Tuesday, July 28, 2015

First week of school - What to do?


For many of us the first day of school is right around the corner. Many of you have been busy preparing for that "magical" day. You have your syllabus, you organized your classroom, you may have even written new lesson plans or tweaked some of your old ones. If you are like me, you are ready to start teaching your content. Let's not waste any time.

Although I would love to be able to start day one handing out green-sheets and getting right into the content, I know that my students need a couple of days to get settled into the classroom routines. They also need to get to know me and each other, as much as I need to get to know them. But, what to do? A quick Google search of "first day of school activities" brings out tons of different options.

Here are some of my favorites:

The Party 

or "Teaching students to recognize individual strengths of group members."

As the class enters they find small paper plates (cheap, unlaminated cake plates work best) on their desks. Once students are settled, set the scenario by stating ""You've all been invited to a party. It's like pot-luck, but instead of bringing food to share, you're bringing yourself and the strengths you believe you contribute to the class. For example, you may be a great with computers, a creative thinker, very organized, or able to keep others on task. On one of the paper plates, write down the strengths or talents that you bring to the party. After you have written your strengths, you may also decorate the plate, but do not write your name on it." I give students about 15 minutes to complete this. I also make my own!

Once they are done, collect all plates in the center of the room, and designate one person to pick up the first plate from the stack. That person reads what was written, and asks the author to stand up, share a little more, and then write his/her name on the plate and stick it/tape it on the wall. This person becomes the next to pick up a plate from the pile. We continue until all plates are up on the wall.

If time allows or the next day, we have a discussion about the activity, asking questions such as:
  • How can what you've learned from others be used to allow us to work in class?
  • How can you make the most of the strengths and talents of the class and still allow everyone a chance to try new things or use new talents?
  • Is the class missing any strengths? What are they and how can you build them? What if you can't? How can you overcome not having certain strengths or prevent the lack of them from becoming a class weakness?
The decorated plates from each of my classes not only make a cute Back to School mural, but also  become a reminder of everyone's strengths and can be used to guide students when trying to determine who is the best person for a team task.

Snowflakes 

or "The importance of clear communication and active listening in order to accurately express ideas and instructions or to receive messages from others."

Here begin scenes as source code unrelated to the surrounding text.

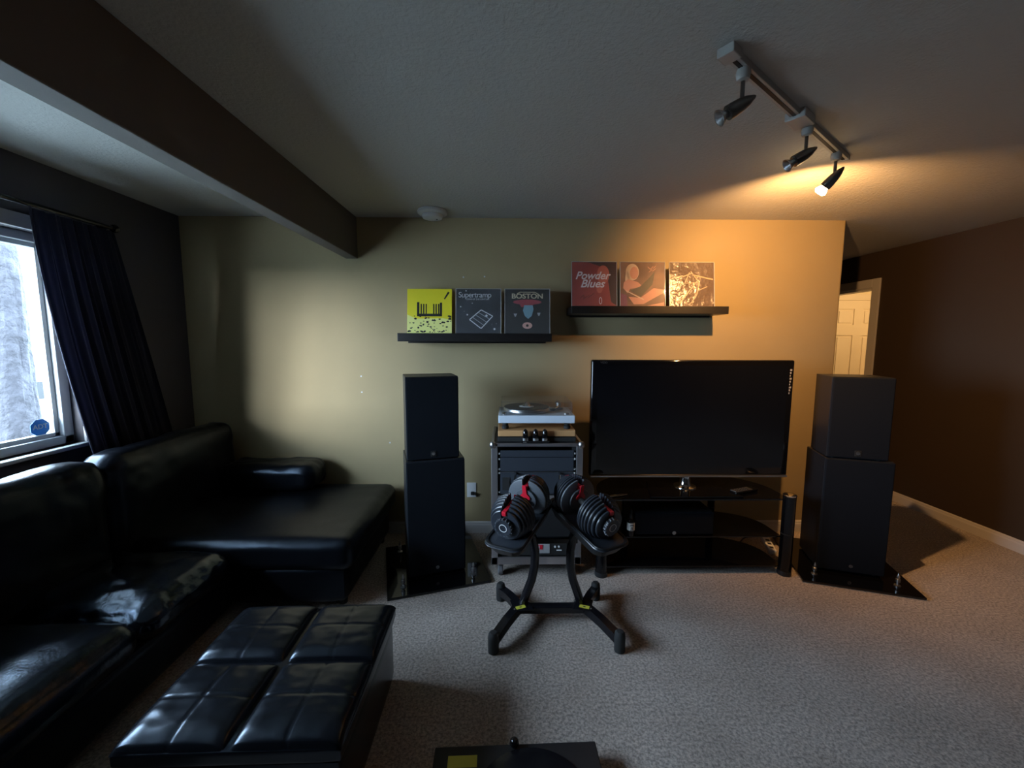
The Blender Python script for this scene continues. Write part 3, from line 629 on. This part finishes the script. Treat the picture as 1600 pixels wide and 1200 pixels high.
# ------------------------------------------------------------------ wall shelves and record sleeves
SY = 2.818
def shelf(x0, x1, z0, z1, lab):
    s_ = thing('wall_shelf', lab, 'shelf', ((x0 + x1) / 2, D, z0)); w = (x1 - x0) / 2
    MB().box(-w, w, SY - D, 0, 0, z1 - z0, .0025).obj('board', 'shelf', s_)
    MB().box(-w + .02, w - .02, -.012, -.0005, -.012, 0, .001).obj('wall_cleat', 'shelf', s_)
    return s_
LZ0, LZ1, UZ0, UZ1 = 1.489, 1.546, 1.683, 1.735
shelf(-.748, .315, LZ0, LZ1, 'long dark floating shelf above the left loudspeaker, the lower of two')
shelf(.450, 1.536, UZ0, UZ1, 'long dark floating shelf above the television, the higher of two')
def cover_mat(name, ramp, scale=14, vec=(1, 1, 1), rough=.5):
    m = mat(name, (1, 1, 1), rough); nt = m.node_tree; p = nt.nodes['Principled BSDF']; tc = nt.nodes.new('ShaderNodeTexCoord')
    mp = nt.nodes.new('ShaderNodeMapping'); mp.inputs['Scale'].default_value = vec; nt.links.new(tc.outputs['Object'], mp.inputs[0])
    n = nt.nodes.new('ShaderNodeTexNoise'); n.inputs['Scale'].default_value = scale; n.inputs['Detail'].default_value = 4; nt.links.new(mp.outputs[0], n.inputs['Vector'])
    r = nt.nodes.new('ShaderNodeValToRGB'); e = r.color_ramp.elements
    while len(e) < len(ramp): e.new(.5)
    for el, (p_, c_) in zip(e, ramp): el.position = p_; el.color = (*c_, 1)
    nt.links.new(n.outputs['Fac'], r.inputs[0]); nt.links.new(r.outputs[0], p.inputs['Base Color']); return m
K = .312
def record(x, z, m, label, group, sleeve=True, tilt=.13):
    r = thing('record_sleeve', label, 'record', (x, SY + .052, z), 0, group); r.rotation_euler = (-tilt, 0, 0)
    MB().box(-K / 2, K / 2, 0, .004, .0015, K, .0006).obj('cover', m, r)
    if sleeve:
        MB().box(-K / 2 - .004, K / 2 + .004, -.0022, -.0016, 0, K + .004).obj('plastic_sleeve', 'sleeve', r)
        e_ = MB()
        for sx in (-1, 1): e_.box(sx * (K / 2 + .002) - .0018, sx * (K / 2 + .002) + .0018, -.003, .004, .0, K + .004, .0007)
        e_.box(-K / 2, K / 2, -.003, .004, K + .0012, K + .0042, .0007); e_.obj('sleeve_edge', mat('sleeve_edge', (.55, .55, .55), .2) if 'sleeve_edge' not in bpy.data.materials else bpy.data.materials['sleeve_edge'], r)
    return r
def art(r, poly, m, lay=0, name='print_shape', z=True):
    return MB().prism([(x - .5, y) for x, y in poly] if 0 else [((x - .5) * K, y * K) for x, y in poly], -.0004 - .0002 * lay - .0002, .0, plane='xz').obj(name, m, r)
def ell(cx, cz, a, b, k=20, ph=0): return [(cx + a * math.cos(2 * PI * i / k + ph), cz + b * math.sin(2 * PI * i / k + ph)) for i in range(k)]
yel = mat('yellow_cover', (.85, .72, .02), .5); pyel = mat('pale_yellow_print', (.9, .88, .30), .5)
g1 = 'record sleeves on the lower shelf'; g2 = 'record sleeves on the upper shelf'
rnd = random.Random(5)
A = record(-.550 + .013, LZ1, yel, 'bright yellow record sleeve with black speckled lower half', g1, sleeve=False)
art(A, [(0, 0), (1, 0), (1, .30), (.8, .34), (.2, .33), (0, .42)], pyel, 0)
for i in range(70):
    x_, z_ = rnd.random() * .94 + .03, rnd.random() ** 1.2 * .38 + .02; s_ = rnd.uniform(.010, .030) * (1.3 if x_ < .15 or x_ > .85 else 1)
    if z_ - s_ < .006: z_ = s_ + .008
    art(A, [(min(.99, max(.01, x_ + s_ * rnd.uniform(.7, 1.5) * math.cos(a_))), z_ + s_ * rnd.uniform(.4, 1) * math.sin(a_)) for a_ in [k * PI / 3 for k in range(6)]], 'ink', 1, 'speckle')
art(A, [(.22, .38), (.27, .38), (.27, .70), (.22, .70)], 'ink', 2); art(A, [(.73, .38), (.78, .38), (.78, .69), (.73, .69)], 'ink', 2); art(A, [(.22, .38), (.78, .38), (.78, .44), (.22, .44)], 'ink', 2)
for i in range(8):
    x_ = .30 + i * .056
    if 3 <= i <= 4: continue
    art(A, [(x_, .42), (x_ + .026, .42), (x_ + .026, .66), (x_, .66)], 'ink', 2)
art(A, [(.82, .78), (.84, .76), (.95, .92), (.91, .94)], 'ink', 1)
navy = cover_mat('dark_slate_cover', [(.35, (.018, .022, .030)), (.65, (.045, .055, .07))], 9)
grey = mat('grey_print', (.42, .45, .48), .5); lgrey = mat('light_print', (.75, .78, .82), .5)
Bq = record(-.205 + .010, LZ1, navy, 'dark slate record sleeve with pale slanted frame and white specks', g1)
text('lettering', 'Supertramp', .054, (-.025, -.0010, .270), VERT, lgrey, Bq, depth=.0003, spacing=.9)
text('lettering', 'CRIME OF THE CENTURY', .0145, (-.005, -.0008, .240), VERT, lgrey, Bq, depth=.0003)
fr = [(.30, .31), (.56, .53), (.82, .39), (.56, .11)]
def bar(r, p, q, t, m, lay=1):
    d = Vector((q[0] - p[0], q[1] - p[1])).normalized(); n = Vector((-d.y, d.x)) * t
    art(r, [(p[0] + n.x, p[1] + n.y), (p[0] - n.x, p[1] - n.y), (q[0] - n.x, q[1] - n.y), (q[0] + n.x, q[1] + n.y)], m, lay)
for i in range(4): bar(Bq, fr[i], fr[(i + 1) % 4], .010, lgrey)
for f_ in (.25, .5, .75): bar(Bq, tuple(Vector(fr[0]).lerp(Vector(fr[1]), f_)), tuple(Vector(fr[3]).lerp(Vector(fr[2]), f_)), .006, grey)
for x_, z_, s_ in ((.22, .96, .016), (.10, .60, .014), (.25, .42, .018), (.86, .10, .024), (.36, .68, .010), (.68, .40, .026), (.14, .80, .006), (.9, .22, .006), (.62, .86, .004), (.45, .75, .005), (.18, .5, .006), (.8, .2, .005)):
    art(Bq, ell(x_, z_, s_, s_, 10), lgrey, 2)
blk = mat('charcoal_cover', (.022, .024, .026), .4); rp = mat('rose_print', (.42, .06, .08), .5); bp_ = mat('sky_print', (.22, .42, .52), .5); cp = mat('cream_print', (.70, .62, .42), .5); wp = mat('peach_print', (.75, .42, .36), .5)
Cq = record(.145 + .003, LZ1, blk, 'charcoal record sleeve with a red band and pale blue patch', g1)
text('lettering', 'BOSTON', .048, (0, -.0010, .262), VERT, cp, Cq, depth=.0003, sx=1.15, bold=.0012)
bar(Cq, (.33, .935), (.67, .935), .008, cp); bar(Cq, (.33, .935), (.27, .90), .008, cp); bar(Cq, (.67, .935), (.73, .90), .008, cp)
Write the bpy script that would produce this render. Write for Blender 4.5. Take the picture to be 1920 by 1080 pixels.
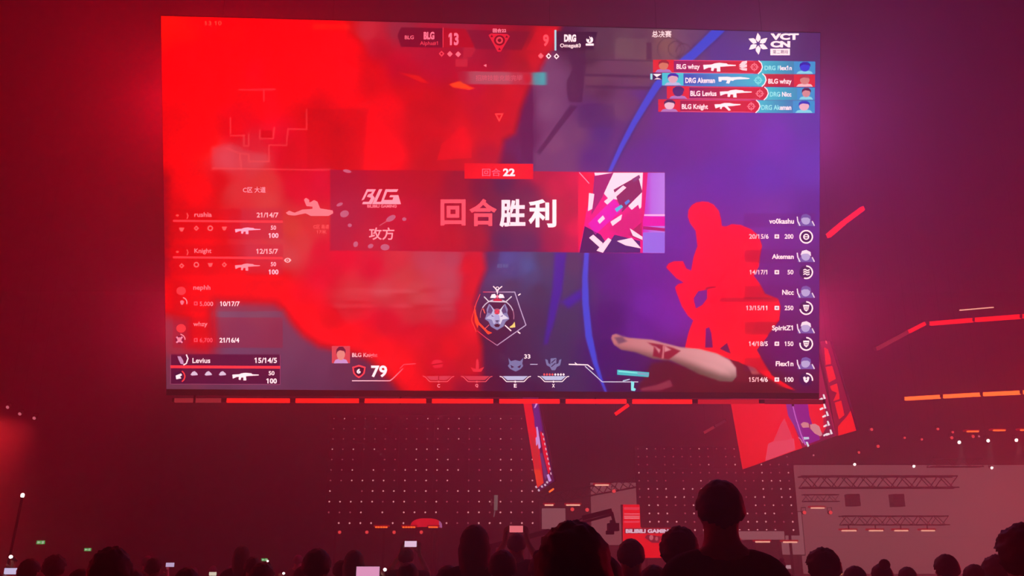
import bpy, bmesh, math, random
import numpy as np
from mathutils import Vector, Matrix, noise
from mathutils.geometry import tessellate_polygon

for o in list(bpy.data.objects):
    bpy.data.objects.remove(o)
SC = bpy.context.scene
COL = SC.collection
random.seed(7)
RNG = np.random.default_rng(7)

# ------------------------------------------------------------------ camera
F = 1700.0
HORIZON = 1060.0
CAM = Vector((0, 0, 1.52))
PITCH = math.atan((HORIZON - 540) / F)
cd = bpy.data.cameras.new('camera')
cam = bpy.data.objects.new('camera', cd)
COL.objects.link(cam)
cam.location = CAM
cam.rotation_euler = (math.pi / 2 + PITCH, 0, 0)
cd.sensor_width = 36
cd.lens = F / 1920 * 36
cd.clip_start = 0.05
cd.clip_end = 300
SC.camera = cam
FWD = Vector((0, math.cos(PITCH), math.sin(PITCH)))
UPV = Vector((0, -math.sin(PITCH), math.cos(PITCH)))
RGT = Vector((1, 0, 0))

def ray(x, y):
    return FWD + RGT * ((x - 960) / F) + UPV * ((540 - y) / F)

def at(x, y, Y):
    """point on the sight line of a photo pixel whose world Y is given"""
    r = ray(x, y)
    return CAM + r * (Y / r.y)

def px(n, Y):
    """length of n photo pixels at distance Y"""
    return n * Y / F

# ------------------------------------------------------------------ view, world, lamps
SC.view_settings.view_transform = 'Standard'
SC.view_settings.look = 'None'
SC.view_settings.exposure = 0
SC.view_settings.gamma = 1
SC.view_settings.use_curve_mapping = False
SC.cycles.volume_bounces = 1
SC.cycles.max_bounces = 6
W = bpy.data.worlds.new('world')
SC.world = W
W.use_nodes = True
WN = W.node_tree
WN.nodes['Background'].inputs[0].default_value = (0.02, 0.001, 0.004, 1)
WN.nodes['Background'].inputs[1].default_value = 0.3
# stage haze that fills the whole hall; it throws light mostly forward, as fog does
HAZE_DENSITY = 0.03
hz = WN.nodes.new('ShaderNodeVolumeScatter')
hz.inputs['Color'].default_value = (0.95, 0.95, 0.95, 1)
hz.inputs['Density'].default_value = HAZE_DENSITY
hz.inputs['Anisotropy'].default_value = 0.78
WN.links.new(hz.outputs[0], WN.nodes['World Output'].inputs['Volume'])

def lamp(name, kind, loc, energy, color, size=1.0, target=None, spot=None, blend=0.4):
    d = bpy.data.lights.new(name, kind)
    d.energy = energy
    d.color = color
    if kind == 'AREA':
        d.size = size
    elif kind in ('POINT', 'SPOT'):
        d.shadow_soft_size = size
    if kind == 'SPOT':
        d.spot_size = math.radians(spot)
        d.spot_blend = blend
    o = bpy.data.objects.new(name, d)
    COL.objects.link(o)
    o.location = loc
    if target is not None:
        o.rotation_euler = (Vector(target) - Vector(loc)).to_track_quat('-Z', 'Y').to_euler()
    return o

RED = (1.0, 0.004, 0.035)
WINE = (1.0, 0.006, 0.13)
lamp('added_haze_fill', 'POINT', (-27, 20, 3), 3000, RED, 0.4)  # unseen lamp added out of view to redden the haze, left side
lamp('added_haze_fill', 'POINT', (31, 31, 2.5), 7800, RED, 0.4)  # the same added on the right, lower and stronger
# unseen lamps added behind the main screen, for the glow in the haze round it
lamp('added_haze_glow', 'POINT', at(380, 200, 20.5), 1250, (1.0, 0.003, 0.02), 0.3)
lamp('added_haze_glow', 'POINT', at(360, 600, 20.5), 430, (1.0, 0.005, 0.07), 0.3)
lamp('added_haze_glow', 'POINT', at(1440, 240, 20.5), 860, (1.0, 0.10, 0.84), 0.3)
lamp('added_haze_glow', 'POINT', at(1480, 600, 20.5), 600, (1.0, 0.02, 0.20), 0.3)
lamp('added_haze_glow', 'POINT', at(820, 560, 21), 1000, WINE, 0.3)

# ------------------------------------------------------------------ colour helpers
def lin(c):
    c = np.asarray(c, dtype=float) / 255.0
    return np.where(c <= 0.04045, c / 12.92, ((c + 0.055) / 1.055) ** 2.4)

HAZE_T = 0.645
OVER = 0.5

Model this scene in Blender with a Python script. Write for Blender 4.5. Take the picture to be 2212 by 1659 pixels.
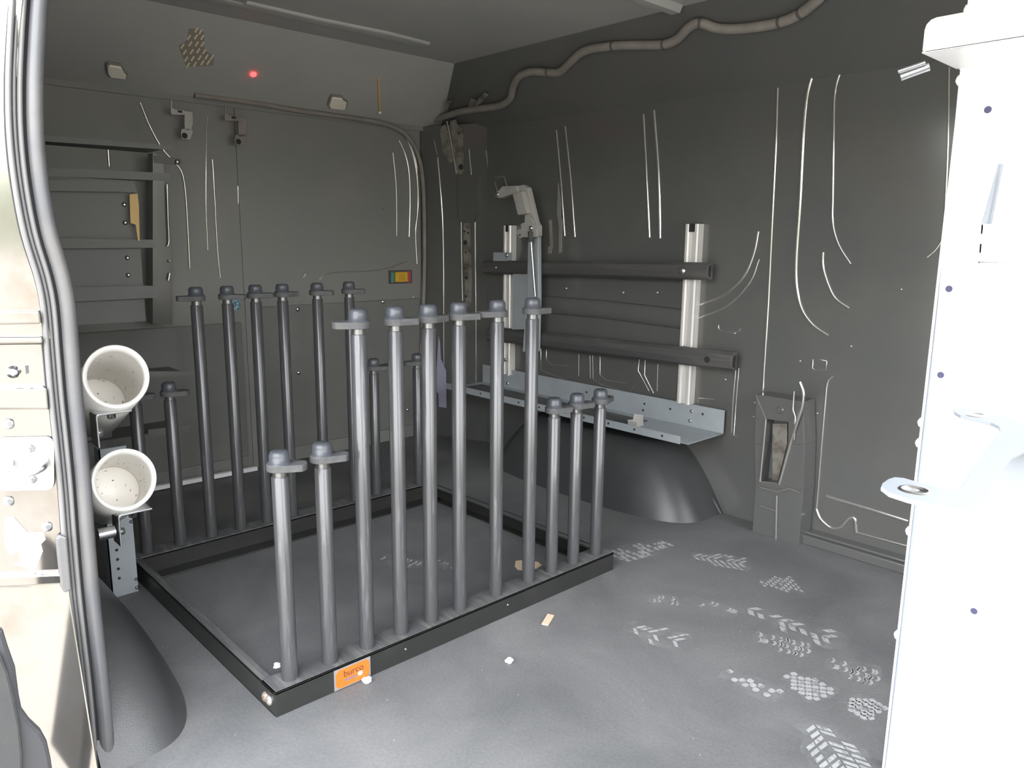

Each student receives one piece of 8x11 paper, this may be white or colored. I tell the students to follow the directions they are about to be given, without asking any questions or looking at their neighbors for "correctness". Each student is working individually. I proceed by giving the following directions quickly, without demonstrating or clarifying in any way.
  1. Fold the paper in half and tear off a top corner. 
  2. Fold it in half again and tear off the top corner. 
  3. Fold it in half again and tear off the left corner. 
  4. Rotate the paper to the right three times and tear off the bottom corner. 
  5. Fold it in half again and tear off the middle piece.
I tell the students to unfold their papers and compare their snowflakes with those around them. Of course they find that most of their creations do not match each other. I follow up this activity with a class discussion asking questions such as:
  • Why is it that even though everyone received the same directions, not everyone's snowflake looks the same?
  • What would have changed if you could have asked questions? Why would asking clarifying questions in class be important?
  • Have you ever told someone one thing only to have the person hear and do something different? What happened, and how did you deal with it?
  • If you are the leader of a group, what steps can you take to make sure that others clearly understand what you're trying to tell them?
  • How can you improve your communication skills when it becomes obvious that others are seeing things differently than you intended?

 

Post-it Towers

or "Teamwork is a strategy to solve problems."

I divide the class into groups of four and hand out 15 Post-its to each group. I tell students, "Your team must build the tallest Post-it note tower. Your tower must stand alone (no leaning your structure against anything). No glue, tape, string, staples or any binding material that is not the sticky part of the post-it. You have 15 minutes." At the end of the 15 minutes, I ask students to measure their towers, compare the different structures and declare a "winner". 
I follow up this activity with a discussion centered around questions like:
  • Did you have a plan before you started building?
  • What were the skills that helped you or would have been helpful to succeed in this activity?
  • How effectively did your team communicate ideas during the activity?
  • If you could do it over again, what would you change/keep the same?
  • What are some important teamwork agreements we can implement the next time we do an activity?
During the discussion, I write down the "Teamwork Agreements" on chart paper, and finish off by having student sign their names. The Teamwork Agreements stay up as a reminder to students of how we have agreed to work together in the classroom.

What about you? What do you do that first week of school?